Radicals who persisted in opposing American military action were really not radicals at all but fellow travelers with fascists [bold mine-DL], and conservative critics of the war were “unpatriotic.” Real ’60s radicals and real anti-’60s conservatives supported the war, which was how everyone knew it was right—until it proved to be wrong.

Looking back on the last ten or eleven years, I am still amazed at how convinced so many intellectuals and pundits seemed to be that “we” (the U.S. and/or “the West”) were engaged in a struggle against a new form of fascism. No other ideology or movement has been dead for so long while looming so large in the thinking of people generations later. The comparison with fighting against fascism flattered the people making it, since it included them among the ideological heroes of their own story, and it grossly exaggerated the dangers from contemporary foreign threats. It also crucially misidentified those threats and treated them as different expressions of the same phenomenon (whether it was called “Islamofascism” or not), which did nothing but confuse groups and regimes that often had little or nothing to do with another.

On the left, Christopher Hitchens and Paul Berman were among the most vocal exponents of the idea that the Iraq war was an anti-fascist one. That allowed Hitchens to imagine that he was playing the role of another Orwell, and it gave Berman an excuse to obsess over “Islamic fascism” and, as Corey Robin reminds us today, to pretend that the Iraq war was the Spanish Civil War of our time. On the right, the nostalgia for re-fighting the conflicts of the 1930s and 1940s was probably even greater. Neoconservatives have long been ready to perceive any foreign conflict or crisis as if it were still 1938 and “appeasement” was the only possible mistake a government could make, and many movement conservatives seemed only too happy to imagine that the U.S. was fighting another world war with Bush and Blair as their leaders.

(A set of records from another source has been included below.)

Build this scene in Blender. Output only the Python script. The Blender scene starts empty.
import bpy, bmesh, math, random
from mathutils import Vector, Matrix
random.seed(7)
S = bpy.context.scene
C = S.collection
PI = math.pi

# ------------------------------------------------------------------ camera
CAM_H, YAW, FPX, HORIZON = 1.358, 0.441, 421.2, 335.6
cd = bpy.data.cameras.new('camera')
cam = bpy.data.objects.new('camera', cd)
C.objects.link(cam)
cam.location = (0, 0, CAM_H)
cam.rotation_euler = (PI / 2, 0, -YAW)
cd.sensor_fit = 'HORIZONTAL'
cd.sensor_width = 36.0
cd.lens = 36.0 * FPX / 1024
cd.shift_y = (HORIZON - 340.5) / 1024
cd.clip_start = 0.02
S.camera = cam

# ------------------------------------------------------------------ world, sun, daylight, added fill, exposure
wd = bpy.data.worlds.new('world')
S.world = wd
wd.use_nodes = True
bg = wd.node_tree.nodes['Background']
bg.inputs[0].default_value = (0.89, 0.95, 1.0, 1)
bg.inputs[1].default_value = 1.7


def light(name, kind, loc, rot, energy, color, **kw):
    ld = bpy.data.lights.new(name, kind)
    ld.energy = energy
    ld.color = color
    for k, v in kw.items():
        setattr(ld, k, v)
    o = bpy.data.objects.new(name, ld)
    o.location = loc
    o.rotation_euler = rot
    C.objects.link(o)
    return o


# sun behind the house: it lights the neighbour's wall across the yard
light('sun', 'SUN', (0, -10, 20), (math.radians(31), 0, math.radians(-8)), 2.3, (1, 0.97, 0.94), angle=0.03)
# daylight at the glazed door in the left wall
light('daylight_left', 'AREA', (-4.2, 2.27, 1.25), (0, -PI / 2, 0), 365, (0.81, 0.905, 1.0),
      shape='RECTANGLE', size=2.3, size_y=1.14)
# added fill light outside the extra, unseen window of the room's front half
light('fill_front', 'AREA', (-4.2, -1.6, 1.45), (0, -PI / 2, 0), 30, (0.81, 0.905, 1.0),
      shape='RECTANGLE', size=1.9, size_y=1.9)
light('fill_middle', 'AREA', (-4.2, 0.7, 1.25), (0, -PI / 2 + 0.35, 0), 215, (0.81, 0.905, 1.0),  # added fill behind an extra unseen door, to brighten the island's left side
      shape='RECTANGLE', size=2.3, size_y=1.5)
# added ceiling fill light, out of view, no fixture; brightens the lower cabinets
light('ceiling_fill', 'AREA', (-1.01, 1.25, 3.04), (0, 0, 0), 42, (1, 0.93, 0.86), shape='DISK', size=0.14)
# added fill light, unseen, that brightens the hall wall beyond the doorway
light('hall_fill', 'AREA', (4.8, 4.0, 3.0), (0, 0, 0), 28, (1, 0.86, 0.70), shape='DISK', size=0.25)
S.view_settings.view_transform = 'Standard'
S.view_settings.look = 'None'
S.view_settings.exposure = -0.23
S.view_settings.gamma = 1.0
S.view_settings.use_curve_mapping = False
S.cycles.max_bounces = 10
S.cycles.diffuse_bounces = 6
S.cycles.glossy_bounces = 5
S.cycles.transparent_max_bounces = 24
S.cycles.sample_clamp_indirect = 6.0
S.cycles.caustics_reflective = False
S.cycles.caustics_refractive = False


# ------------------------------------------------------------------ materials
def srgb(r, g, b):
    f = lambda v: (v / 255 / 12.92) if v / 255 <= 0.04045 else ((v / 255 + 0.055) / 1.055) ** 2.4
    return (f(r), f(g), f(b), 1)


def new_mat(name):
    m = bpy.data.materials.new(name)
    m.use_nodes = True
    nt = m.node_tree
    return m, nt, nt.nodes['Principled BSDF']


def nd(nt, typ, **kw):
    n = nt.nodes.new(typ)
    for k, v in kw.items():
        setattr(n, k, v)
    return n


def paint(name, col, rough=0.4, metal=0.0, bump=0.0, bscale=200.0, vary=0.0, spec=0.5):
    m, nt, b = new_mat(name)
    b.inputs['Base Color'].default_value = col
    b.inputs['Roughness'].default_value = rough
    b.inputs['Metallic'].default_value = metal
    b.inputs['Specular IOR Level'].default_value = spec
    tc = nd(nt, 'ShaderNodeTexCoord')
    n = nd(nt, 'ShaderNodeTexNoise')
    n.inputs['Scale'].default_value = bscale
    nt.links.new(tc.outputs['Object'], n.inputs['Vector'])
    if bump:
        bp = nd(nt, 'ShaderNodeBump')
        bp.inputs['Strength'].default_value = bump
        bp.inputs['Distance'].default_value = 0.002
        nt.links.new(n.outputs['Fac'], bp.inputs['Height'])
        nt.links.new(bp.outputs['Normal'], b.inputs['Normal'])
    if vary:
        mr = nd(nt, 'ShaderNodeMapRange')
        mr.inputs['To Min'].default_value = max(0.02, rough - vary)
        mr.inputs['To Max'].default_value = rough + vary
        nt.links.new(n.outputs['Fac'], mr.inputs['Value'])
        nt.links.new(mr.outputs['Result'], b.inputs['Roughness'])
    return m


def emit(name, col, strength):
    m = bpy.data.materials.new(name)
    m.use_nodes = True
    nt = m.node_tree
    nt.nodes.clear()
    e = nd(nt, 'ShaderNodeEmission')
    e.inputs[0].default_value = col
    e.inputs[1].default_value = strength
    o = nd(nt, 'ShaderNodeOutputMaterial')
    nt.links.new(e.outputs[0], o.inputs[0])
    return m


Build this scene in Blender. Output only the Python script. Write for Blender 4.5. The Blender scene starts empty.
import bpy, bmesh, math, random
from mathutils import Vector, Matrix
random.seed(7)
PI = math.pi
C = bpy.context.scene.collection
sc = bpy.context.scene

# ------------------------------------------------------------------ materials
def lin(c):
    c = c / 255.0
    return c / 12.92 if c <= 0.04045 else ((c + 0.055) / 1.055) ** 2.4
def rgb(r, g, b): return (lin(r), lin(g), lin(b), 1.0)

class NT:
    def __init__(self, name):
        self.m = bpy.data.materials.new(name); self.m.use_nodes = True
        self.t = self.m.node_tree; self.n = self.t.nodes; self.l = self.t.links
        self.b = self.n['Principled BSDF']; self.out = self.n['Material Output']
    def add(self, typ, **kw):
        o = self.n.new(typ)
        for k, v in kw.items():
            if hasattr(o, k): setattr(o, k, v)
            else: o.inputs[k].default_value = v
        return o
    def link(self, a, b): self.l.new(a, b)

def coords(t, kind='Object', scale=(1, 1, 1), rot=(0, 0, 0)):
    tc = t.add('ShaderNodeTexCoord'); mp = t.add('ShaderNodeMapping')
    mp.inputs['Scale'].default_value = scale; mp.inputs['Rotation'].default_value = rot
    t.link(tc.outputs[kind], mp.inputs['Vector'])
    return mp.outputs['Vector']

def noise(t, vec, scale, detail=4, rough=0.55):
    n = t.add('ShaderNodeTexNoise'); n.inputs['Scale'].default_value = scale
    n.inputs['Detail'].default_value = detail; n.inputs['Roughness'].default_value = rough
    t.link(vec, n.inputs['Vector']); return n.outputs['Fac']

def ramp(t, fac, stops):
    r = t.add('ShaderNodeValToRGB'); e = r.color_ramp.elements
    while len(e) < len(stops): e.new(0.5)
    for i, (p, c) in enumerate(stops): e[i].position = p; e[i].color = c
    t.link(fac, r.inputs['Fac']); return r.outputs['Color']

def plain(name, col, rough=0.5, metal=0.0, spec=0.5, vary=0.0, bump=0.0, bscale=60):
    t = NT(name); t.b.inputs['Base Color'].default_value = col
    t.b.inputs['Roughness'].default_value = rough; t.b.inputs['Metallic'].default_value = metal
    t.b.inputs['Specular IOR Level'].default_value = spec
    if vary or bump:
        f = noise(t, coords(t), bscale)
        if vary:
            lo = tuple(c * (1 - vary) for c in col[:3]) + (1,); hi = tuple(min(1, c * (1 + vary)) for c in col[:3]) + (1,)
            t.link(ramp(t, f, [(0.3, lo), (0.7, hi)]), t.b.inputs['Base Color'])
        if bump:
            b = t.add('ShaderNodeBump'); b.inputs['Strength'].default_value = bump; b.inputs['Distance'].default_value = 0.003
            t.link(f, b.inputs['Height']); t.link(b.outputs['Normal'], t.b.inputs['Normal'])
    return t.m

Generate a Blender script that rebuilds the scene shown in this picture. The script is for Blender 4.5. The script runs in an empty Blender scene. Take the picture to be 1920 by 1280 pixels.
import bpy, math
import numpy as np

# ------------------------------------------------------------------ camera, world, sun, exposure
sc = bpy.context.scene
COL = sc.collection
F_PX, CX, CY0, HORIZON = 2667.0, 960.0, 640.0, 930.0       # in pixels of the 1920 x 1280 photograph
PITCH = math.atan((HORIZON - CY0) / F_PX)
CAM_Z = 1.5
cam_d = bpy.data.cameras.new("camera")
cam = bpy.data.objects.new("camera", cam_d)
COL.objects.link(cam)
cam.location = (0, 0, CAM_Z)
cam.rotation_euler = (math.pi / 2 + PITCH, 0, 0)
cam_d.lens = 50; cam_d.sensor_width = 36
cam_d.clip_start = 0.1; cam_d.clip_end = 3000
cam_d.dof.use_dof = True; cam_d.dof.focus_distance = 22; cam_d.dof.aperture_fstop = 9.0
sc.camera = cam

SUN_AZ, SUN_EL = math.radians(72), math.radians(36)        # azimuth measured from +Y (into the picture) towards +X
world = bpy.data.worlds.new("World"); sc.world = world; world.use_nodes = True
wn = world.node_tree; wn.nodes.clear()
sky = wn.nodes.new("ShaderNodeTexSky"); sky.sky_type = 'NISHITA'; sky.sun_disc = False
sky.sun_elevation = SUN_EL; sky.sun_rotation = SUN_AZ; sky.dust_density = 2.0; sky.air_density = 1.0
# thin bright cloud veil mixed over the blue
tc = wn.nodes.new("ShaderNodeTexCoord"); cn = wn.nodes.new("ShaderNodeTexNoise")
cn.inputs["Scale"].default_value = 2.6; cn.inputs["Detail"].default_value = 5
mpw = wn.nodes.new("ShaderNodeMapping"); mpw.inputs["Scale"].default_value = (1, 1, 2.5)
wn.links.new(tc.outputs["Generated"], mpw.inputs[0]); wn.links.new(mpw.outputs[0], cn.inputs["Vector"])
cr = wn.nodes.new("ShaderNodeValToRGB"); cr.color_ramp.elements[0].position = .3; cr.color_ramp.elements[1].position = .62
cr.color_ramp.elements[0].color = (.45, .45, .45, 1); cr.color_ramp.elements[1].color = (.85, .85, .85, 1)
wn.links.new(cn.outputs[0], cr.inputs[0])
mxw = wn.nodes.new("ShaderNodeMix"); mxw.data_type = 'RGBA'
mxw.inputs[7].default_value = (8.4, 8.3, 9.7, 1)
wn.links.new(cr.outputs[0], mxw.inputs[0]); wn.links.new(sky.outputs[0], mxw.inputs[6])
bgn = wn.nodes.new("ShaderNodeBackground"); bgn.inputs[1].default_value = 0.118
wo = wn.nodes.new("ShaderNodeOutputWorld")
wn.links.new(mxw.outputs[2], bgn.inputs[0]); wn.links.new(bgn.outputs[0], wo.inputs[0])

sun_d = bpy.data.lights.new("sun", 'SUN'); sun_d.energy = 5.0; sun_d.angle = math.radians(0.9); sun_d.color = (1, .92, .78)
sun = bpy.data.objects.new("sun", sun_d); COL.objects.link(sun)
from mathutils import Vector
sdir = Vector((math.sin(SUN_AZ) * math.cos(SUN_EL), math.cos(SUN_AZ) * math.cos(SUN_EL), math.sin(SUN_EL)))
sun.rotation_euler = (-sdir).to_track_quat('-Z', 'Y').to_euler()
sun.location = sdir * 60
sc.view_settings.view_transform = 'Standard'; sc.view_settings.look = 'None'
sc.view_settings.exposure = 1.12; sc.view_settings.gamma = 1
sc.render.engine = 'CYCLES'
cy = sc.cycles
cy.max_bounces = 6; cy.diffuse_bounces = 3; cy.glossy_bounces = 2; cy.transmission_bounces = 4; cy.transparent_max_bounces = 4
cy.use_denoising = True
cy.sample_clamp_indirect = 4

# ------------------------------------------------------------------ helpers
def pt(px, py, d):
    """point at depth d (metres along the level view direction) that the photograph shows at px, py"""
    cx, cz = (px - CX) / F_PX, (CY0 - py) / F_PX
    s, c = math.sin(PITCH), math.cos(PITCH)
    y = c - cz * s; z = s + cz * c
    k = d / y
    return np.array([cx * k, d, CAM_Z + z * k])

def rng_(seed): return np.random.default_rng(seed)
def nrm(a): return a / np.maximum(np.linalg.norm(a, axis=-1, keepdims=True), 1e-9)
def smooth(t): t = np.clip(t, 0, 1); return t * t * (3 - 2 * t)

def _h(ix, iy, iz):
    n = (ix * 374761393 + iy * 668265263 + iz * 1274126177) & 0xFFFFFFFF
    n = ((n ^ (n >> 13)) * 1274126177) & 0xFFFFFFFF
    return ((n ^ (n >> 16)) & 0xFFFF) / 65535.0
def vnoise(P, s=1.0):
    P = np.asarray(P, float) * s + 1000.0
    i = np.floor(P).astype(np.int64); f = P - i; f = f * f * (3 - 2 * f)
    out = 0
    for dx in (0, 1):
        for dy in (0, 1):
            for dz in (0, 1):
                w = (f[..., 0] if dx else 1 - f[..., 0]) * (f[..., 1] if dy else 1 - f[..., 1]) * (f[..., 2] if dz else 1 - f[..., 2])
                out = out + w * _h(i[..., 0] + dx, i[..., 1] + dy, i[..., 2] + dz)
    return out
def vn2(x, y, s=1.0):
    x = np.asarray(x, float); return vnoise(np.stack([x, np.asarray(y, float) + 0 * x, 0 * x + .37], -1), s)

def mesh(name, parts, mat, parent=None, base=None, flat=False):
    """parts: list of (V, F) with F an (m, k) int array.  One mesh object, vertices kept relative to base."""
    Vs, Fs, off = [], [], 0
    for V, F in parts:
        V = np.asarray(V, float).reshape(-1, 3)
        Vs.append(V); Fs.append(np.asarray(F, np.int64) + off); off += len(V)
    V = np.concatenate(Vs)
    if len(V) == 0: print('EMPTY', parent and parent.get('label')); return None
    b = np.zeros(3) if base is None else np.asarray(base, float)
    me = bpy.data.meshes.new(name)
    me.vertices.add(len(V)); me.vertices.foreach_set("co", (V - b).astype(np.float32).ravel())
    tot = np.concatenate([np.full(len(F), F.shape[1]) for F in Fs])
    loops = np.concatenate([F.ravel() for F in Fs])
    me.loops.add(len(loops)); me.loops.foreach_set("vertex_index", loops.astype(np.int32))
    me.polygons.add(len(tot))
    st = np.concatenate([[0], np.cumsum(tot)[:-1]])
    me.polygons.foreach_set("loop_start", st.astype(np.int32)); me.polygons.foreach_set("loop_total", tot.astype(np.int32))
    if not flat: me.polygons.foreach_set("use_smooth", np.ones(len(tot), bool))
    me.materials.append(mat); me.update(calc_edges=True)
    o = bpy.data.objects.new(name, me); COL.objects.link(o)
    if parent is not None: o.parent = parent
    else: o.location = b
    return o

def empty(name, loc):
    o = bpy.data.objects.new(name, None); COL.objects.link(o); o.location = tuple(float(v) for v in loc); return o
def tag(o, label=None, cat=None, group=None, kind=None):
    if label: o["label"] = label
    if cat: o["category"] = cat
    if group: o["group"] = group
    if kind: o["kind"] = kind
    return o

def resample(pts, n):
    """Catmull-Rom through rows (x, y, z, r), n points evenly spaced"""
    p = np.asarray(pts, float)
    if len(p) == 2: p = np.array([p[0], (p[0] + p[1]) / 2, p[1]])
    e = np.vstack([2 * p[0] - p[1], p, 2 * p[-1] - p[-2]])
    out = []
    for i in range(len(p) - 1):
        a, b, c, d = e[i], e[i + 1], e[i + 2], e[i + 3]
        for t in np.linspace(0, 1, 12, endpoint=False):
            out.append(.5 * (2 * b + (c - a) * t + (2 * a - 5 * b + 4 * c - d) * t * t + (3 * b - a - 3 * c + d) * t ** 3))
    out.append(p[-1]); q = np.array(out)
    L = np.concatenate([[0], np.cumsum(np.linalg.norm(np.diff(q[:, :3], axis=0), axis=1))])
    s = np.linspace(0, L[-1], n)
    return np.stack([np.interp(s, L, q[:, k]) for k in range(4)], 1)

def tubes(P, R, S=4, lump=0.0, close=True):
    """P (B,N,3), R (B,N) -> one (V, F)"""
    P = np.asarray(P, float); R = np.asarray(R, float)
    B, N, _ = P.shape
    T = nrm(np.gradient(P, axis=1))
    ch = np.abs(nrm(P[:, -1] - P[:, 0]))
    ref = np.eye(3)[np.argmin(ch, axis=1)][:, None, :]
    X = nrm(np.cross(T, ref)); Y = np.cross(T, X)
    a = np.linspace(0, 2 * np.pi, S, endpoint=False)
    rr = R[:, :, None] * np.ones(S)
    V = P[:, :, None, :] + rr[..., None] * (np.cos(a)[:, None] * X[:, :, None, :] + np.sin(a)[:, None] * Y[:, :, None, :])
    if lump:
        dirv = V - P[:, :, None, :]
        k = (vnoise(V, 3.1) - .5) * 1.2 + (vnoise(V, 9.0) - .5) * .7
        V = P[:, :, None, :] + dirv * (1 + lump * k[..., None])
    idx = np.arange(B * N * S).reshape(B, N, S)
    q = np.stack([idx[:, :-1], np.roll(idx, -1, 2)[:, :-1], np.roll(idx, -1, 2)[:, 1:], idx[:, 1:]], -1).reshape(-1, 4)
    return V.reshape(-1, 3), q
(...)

Dan mentions Neuhaus’ support for the war, but I have to admit that I still don’t know what to make of that. Neuhaus’ view of the Iraq war has never made sense to me. It seemed to me to be a case of someone convincing himself to support an unjustified war because it was being carried out by his “side” and because he was expected to support it. In the weeks before the invasion, he gave an interview to ZENIT in which he made the following assertions:

Frequent reference to preventive or pre-emptive use of military force, and even to “wars of choice,” have only confused the present discussion.

War, if it is just, is not an option chosen but a duty imposed. In the present circumstance, military action against Iraq by a coalition of the willing is in response to Iraq’s aggression; first against Kuwait, then in defiance of the terms of surrender demanding its disarmament, then in support of, if not direct participation in, acts of terrorism.

As we can see from the quote, Neuhaus completely evaded the moral problem of waging unnecessary, preventive war by claiming that speaking in these terms confused the discussion. In other words, describing the proposed invasion more or less accurately represented unwelcome confusion, but parroting the government’s line that its planned attack on Iraq was a “response” to “aggression” was an example of clear thinking. This example was far from the worst pro-war argument in 2003, but it shows just how confused the reasoning of war supporters usually was.